<<<<

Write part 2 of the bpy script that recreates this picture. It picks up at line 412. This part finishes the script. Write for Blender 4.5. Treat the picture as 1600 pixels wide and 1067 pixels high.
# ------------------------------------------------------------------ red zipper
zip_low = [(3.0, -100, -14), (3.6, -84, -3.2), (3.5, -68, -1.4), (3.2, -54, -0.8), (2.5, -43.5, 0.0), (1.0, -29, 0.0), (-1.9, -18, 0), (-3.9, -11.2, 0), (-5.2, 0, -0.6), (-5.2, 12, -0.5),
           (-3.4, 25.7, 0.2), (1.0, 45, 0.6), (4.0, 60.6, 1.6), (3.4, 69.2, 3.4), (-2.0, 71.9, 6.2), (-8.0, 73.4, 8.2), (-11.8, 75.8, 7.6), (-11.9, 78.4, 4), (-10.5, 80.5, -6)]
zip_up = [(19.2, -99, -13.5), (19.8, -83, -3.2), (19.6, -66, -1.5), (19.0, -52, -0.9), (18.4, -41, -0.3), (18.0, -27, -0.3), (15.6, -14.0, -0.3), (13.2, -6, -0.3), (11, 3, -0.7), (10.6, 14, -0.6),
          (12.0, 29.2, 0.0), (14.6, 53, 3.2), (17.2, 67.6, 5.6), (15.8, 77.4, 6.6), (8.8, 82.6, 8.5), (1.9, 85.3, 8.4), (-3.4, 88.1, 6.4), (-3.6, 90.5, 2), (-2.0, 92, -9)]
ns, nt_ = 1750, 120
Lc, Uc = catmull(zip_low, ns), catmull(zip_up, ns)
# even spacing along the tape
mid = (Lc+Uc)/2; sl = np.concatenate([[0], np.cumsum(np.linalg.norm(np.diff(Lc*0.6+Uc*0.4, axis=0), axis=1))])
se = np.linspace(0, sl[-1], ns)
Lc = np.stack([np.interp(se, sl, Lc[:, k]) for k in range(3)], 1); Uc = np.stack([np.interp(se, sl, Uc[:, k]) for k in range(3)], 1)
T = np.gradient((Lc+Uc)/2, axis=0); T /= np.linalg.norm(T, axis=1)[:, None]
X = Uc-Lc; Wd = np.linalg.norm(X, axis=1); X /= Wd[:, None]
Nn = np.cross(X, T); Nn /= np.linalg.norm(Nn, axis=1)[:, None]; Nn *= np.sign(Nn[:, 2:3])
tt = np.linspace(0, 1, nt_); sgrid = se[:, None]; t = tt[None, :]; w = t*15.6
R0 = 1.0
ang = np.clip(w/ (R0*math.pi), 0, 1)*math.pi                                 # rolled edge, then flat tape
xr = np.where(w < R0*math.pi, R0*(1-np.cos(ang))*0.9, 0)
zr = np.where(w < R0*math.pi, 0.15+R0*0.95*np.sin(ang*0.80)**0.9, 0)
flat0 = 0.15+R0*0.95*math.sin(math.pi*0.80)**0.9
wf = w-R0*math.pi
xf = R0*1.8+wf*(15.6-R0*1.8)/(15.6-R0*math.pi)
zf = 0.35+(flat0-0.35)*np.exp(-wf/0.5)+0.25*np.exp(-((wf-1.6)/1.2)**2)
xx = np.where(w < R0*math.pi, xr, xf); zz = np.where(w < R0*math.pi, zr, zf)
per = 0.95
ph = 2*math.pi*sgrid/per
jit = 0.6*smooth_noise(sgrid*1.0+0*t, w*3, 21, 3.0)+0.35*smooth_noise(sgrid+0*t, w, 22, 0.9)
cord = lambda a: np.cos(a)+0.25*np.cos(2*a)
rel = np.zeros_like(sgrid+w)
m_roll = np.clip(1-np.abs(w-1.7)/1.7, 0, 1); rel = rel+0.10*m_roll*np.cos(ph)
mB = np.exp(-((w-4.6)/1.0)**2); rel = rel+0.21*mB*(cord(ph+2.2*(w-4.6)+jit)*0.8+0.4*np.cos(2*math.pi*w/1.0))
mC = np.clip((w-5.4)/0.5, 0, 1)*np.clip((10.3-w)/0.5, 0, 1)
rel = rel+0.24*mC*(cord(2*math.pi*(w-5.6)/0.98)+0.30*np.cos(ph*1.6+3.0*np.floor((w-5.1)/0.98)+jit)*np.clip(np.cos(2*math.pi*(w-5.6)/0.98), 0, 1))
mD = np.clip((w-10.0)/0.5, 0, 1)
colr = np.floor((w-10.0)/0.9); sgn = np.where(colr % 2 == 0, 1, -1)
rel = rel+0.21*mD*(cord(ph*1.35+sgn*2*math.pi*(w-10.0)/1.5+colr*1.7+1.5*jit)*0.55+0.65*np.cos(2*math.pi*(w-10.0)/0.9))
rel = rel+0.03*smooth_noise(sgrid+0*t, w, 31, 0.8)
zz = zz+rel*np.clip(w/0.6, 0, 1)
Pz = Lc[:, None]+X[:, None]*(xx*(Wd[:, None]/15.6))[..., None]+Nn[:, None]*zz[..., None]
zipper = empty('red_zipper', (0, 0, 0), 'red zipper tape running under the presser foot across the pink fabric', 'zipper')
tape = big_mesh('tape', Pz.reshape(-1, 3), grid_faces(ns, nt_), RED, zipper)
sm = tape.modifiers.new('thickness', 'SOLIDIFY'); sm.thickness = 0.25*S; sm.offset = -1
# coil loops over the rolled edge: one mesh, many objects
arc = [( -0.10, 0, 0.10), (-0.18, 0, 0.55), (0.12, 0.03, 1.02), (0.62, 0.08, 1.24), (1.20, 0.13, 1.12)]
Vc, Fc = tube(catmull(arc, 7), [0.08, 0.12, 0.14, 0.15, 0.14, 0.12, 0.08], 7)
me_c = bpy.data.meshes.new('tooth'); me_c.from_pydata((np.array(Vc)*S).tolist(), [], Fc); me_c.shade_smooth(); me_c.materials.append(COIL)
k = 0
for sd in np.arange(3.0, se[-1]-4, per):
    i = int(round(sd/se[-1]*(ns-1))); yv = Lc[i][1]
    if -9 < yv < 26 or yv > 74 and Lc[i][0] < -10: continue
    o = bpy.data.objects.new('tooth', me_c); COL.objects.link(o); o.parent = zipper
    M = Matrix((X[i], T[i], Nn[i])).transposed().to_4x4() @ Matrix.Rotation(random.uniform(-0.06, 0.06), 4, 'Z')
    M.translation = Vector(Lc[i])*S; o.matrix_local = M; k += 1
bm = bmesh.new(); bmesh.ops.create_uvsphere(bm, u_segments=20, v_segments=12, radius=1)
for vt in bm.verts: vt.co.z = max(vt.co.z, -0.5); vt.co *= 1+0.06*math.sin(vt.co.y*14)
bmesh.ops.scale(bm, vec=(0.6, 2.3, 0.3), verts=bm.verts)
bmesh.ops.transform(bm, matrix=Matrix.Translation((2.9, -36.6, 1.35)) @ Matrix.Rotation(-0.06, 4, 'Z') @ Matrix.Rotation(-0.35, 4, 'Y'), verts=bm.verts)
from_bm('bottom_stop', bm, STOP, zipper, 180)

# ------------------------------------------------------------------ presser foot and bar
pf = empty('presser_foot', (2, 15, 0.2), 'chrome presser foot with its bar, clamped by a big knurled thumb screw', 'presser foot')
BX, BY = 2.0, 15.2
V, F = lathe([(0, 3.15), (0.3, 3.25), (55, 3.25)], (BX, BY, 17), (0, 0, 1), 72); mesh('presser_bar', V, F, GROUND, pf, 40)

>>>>
<<<<

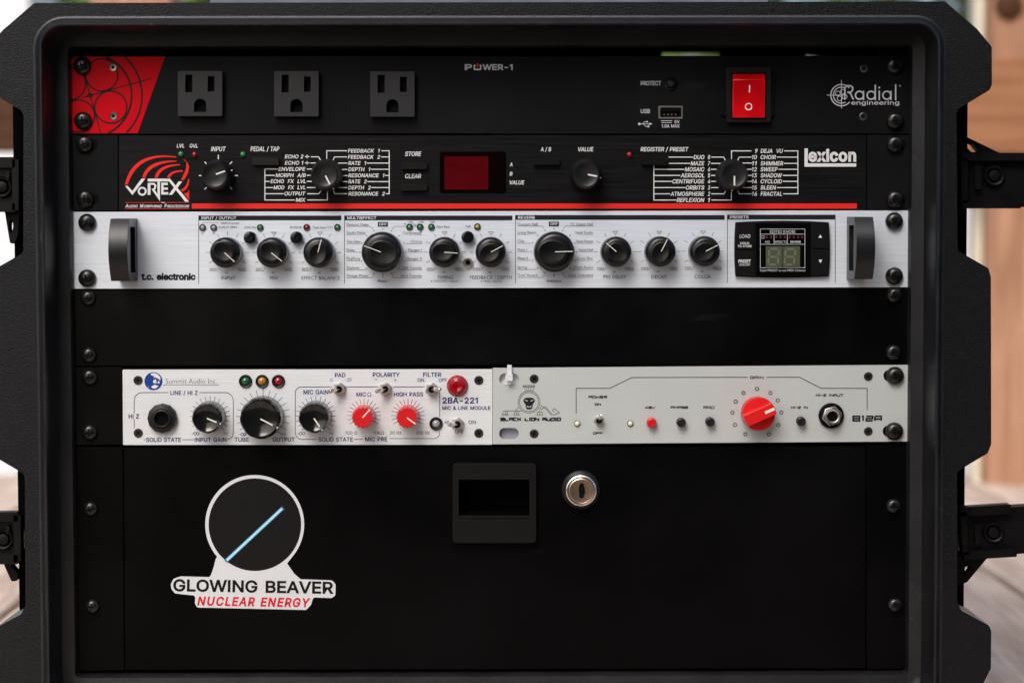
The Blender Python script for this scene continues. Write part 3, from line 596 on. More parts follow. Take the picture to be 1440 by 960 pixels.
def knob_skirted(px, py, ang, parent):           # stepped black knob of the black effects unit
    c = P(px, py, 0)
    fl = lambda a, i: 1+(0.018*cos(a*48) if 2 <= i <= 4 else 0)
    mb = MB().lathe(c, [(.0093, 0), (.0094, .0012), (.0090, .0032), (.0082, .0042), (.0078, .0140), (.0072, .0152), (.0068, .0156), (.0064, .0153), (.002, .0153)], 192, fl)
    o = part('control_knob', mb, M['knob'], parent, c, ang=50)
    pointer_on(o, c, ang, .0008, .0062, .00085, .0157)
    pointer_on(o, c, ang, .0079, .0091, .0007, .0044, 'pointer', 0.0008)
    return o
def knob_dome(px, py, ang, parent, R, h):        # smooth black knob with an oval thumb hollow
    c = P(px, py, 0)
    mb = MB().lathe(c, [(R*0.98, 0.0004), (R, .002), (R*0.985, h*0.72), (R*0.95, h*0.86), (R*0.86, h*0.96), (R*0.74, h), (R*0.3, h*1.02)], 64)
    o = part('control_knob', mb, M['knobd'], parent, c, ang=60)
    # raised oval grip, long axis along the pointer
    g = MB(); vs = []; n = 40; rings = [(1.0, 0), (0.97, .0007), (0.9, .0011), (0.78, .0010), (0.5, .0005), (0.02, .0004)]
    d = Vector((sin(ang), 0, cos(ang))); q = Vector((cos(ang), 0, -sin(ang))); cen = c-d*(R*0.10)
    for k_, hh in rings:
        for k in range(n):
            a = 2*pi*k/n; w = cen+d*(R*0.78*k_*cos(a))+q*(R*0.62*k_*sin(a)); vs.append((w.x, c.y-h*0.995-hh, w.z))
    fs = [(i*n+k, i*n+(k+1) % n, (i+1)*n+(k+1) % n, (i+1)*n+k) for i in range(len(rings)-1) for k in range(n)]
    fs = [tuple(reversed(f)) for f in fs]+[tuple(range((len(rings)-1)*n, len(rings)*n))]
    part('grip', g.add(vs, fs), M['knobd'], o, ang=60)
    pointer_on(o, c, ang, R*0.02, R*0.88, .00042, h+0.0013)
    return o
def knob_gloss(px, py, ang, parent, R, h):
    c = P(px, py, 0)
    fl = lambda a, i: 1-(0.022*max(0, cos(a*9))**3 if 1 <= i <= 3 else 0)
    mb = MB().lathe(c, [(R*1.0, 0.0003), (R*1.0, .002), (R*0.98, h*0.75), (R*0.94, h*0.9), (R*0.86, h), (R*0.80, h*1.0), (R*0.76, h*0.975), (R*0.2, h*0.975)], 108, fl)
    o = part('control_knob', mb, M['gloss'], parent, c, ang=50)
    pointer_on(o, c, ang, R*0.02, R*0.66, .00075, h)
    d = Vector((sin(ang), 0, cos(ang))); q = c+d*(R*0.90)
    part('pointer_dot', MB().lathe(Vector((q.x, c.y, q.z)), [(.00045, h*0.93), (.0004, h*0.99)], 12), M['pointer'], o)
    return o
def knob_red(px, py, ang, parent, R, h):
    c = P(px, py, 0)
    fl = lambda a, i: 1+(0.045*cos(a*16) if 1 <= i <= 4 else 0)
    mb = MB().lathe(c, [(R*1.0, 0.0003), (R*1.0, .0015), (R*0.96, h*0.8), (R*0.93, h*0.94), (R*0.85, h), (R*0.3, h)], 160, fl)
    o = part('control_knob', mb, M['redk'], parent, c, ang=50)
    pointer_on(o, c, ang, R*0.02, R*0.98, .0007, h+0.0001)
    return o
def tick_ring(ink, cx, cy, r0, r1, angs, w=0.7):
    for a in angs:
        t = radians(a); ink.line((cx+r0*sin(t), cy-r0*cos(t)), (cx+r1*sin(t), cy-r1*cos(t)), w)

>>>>
<<<<

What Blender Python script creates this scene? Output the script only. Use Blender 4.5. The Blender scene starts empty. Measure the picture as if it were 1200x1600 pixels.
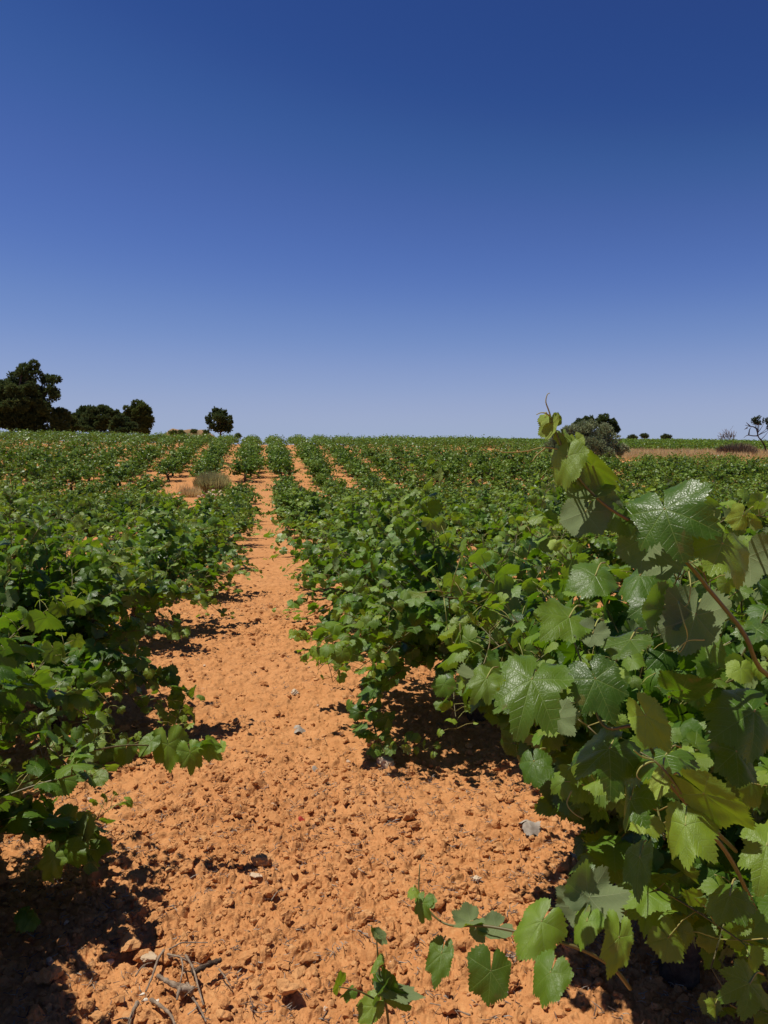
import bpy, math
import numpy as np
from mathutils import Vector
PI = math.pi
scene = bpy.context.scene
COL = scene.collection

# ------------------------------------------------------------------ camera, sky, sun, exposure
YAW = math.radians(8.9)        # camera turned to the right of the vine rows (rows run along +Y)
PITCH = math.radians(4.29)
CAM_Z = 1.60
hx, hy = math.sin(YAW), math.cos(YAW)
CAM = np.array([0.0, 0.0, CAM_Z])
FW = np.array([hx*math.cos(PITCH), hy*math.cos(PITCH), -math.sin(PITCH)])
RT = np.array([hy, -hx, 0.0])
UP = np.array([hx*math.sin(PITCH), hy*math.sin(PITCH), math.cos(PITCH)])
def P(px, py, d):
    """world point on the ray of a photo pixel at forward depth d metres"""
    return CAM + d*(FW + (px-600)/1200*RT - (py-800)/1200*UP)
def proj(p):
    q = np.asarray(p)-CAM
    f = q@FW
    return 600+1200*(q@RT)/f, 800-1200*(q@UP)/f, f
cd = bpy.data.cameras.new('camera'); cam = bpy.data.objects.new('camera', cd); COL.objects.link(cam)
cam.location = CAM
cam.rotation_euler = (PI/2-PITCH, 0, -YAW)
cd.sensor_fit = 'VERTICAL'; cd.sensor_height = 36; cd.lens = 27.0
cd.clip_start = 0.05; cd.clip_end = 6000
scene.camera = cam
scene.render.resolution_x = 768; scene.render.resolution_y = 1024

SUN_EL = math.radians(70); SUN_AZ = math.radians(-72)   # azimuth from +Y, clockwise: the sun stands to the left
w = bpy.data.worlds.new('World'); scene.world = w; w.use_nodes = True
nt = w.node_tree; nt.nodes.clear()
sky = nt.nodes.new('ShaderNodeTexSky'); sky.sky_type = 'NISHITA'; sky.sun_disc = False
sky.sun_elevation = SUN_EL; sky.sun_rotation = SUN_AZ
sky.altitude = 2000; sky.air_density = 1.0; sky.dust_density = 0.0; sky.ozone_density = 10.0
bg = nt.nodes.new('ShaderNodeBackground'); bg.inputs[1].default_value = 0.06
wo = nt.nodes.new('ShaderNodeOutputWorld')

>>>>

▶ PROMPT
Gather every line from the entries above where the word "picture" appears, and copy them.

▶ RESULT OF THIS EXERCISE
Write part 2 of the bpy script that recreates this picture. It picks up at line 412. This part finishes the script. Write for Blender 4.5. Treat the picture as 1600 pixels wide and 1067 pixels high.
The Blender Python script for this scene continues. Write part 3, from line 596 on. More parts follow. Take the picture to be 1440 by 960 pixels.
What Blender Python script creates this scene? Output the script only. Use Blender 4.5. The Blender scene starts empty. Measure the picture as if it were 1200x1600 pixels.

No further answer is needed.